The request:
Give again, word for word, each line from the top of the listing through the line that holds "SC = bpy.context.scene".
— Begin —
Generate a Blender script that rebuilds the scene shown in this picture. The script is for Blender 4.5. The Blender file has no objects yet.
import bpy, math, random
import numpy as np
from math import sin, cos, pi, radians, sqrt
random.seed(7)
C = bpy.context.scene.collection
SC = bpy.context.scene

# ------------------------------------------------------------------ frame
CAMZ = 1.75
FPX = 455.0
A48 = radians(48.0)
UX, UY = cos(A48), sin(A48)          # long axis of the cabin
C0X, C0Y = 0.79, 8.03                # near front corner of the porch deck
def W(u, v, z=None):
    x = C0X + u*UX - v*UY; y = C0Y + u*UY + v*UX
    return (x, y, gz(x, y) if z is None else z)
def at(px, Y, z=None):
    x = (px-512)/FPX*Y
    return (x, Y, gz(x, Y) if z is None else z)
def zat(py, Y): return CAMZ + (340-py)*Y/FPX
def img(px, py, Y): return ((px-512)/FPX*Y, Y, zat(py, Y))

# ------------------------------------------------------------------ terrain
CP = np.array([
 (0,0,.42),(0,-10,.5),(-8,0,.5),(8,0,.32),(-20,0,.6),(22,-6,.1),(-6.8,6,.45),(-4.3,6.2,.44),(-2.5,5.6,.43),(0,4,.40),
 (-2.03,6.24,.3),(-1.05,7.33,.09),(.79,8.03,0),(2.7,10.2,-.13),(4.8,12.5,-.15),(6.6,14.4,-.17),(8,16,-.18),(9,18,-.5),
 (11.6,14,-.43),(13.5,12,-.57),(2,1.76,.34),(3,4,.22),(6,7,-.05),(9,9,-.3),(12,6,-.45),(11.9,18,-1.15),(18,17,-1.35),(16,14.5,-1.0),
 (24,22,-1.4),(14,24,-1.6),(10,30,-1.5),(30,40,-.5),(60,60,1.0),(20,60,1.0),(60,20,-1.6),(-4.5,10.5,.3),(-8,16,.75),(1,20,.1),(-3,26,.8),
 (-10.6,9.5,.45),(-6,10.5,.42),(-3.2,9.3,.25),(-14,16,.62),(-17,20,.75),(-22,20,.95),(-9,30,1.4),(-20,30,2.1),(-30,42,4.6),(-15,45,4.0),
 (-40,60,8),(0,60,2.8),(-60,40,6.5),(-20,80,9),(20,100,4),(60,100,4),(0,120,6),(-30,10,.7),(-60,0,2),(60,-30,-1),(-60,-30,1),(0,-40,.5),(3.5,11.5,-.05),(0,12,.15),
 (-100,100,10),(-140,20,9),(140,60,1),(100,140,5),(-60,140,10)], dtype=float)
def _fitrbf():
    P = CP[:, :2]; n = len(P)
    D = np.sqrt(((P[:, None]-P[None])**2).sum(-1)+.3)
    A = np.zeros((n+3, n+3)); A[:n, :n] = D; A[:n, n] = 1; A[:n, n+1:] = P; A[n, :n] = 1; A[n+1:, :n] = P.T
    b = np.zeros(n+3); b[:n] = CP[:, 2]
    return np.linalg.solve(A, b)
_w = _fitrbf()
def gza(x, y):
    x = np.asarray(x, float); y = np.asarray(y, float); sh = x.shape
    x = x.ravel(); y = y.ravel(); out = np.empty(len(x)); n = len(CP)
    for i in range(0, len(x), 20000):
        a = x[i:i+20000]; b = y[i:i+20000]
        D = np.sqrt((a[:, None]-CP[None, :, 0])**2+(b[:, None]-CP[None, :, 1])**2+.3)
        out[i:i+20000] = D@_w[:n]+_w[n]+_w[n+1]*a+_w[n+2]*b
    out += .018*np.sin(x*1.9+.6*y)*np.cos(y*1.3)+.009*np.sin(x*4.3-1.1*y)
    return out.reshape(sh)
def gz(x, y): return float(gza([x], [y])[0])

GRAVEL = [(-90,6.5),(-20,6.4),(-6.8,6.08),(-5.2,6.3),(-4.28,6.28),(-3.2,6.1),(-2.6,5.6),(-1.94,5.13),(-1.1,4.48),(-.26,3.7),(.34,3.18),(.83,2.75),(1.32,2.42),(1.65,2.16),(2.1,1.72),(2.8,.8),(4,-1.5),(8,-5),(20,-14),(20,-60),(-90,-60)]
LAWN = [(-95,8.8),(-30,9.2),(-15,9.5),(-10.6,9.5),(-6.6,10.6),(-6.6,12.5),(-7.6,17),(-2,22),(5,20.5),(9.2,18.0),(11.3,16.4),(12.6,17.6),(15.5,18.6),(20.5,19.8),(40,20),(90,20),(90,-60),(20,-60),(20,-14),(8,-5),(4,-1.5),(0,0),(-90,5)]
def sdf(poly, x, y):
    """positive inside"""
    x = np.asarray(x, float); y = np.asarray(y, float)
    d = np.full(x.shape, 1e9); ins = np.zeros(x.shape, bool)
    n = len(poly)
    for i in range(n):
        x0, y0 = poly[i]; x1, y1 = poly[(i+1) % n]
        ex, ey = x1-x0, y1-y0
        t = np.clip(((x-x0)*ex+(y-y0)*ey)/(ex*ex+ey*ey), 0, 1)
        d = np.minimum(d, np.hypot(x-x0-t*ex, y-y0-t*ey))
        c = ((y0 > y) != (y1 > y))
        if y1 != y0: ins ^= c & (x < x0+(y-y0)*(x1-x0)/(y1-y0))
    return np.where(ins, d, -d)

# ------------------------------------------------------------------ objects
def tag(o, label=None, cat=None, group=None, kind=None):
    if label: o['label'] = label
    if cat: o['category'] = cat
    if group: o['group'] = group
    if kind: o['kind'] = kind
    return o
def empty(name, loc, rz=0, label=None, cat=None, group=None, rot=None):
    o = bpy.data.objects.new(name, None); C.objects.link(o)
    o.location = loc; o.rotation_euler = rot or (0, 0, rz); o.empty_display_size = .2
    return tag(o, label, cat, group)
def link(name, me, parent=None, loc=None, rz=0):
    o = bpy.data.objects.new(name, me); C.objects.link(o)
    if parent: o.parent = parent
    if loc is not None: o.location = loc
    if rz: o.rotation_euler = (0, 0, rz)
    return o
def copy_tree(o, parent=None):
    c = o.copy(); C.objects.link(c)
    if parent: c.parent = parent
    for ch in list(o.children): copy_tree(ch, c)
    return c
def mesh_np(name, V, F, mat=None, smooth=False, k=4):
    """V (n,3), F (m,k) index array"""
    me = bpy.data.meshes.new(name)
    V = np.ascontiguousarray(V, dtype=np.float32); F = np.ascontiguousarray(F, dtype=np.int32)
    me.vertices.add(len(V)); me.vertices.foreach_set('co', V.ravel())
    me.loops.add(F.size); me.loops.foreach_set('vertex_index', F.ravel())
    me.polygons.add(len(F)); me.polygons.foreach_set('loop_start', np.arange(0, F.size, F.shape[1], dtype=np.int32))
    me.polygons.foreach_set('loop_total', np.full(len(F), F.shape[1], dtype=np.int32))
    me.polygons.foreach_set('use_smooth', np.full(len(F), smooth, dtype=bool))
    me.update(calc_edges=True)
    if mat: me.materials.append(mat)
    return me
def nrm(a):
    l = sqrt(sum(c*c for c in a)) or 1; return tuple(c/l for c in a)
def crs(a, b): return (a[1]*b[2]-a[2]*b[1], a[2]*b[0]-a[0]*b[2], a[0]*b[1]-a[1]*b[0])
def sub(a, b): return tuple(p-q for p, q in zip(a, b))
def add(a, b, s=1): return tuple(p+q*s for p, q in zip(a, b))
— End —
Solved problem:
Generate a Blender script that rebuilds the scene shown in this picture. The script is for Blender 4.5. The Blender file has no objects yet.
import bpy, math, random
import numpy as np
from math import sin, cos, pi, radians, sqrt
random.seed(7)
C = bpy.context.scene.collection
SC = bpy.context.scene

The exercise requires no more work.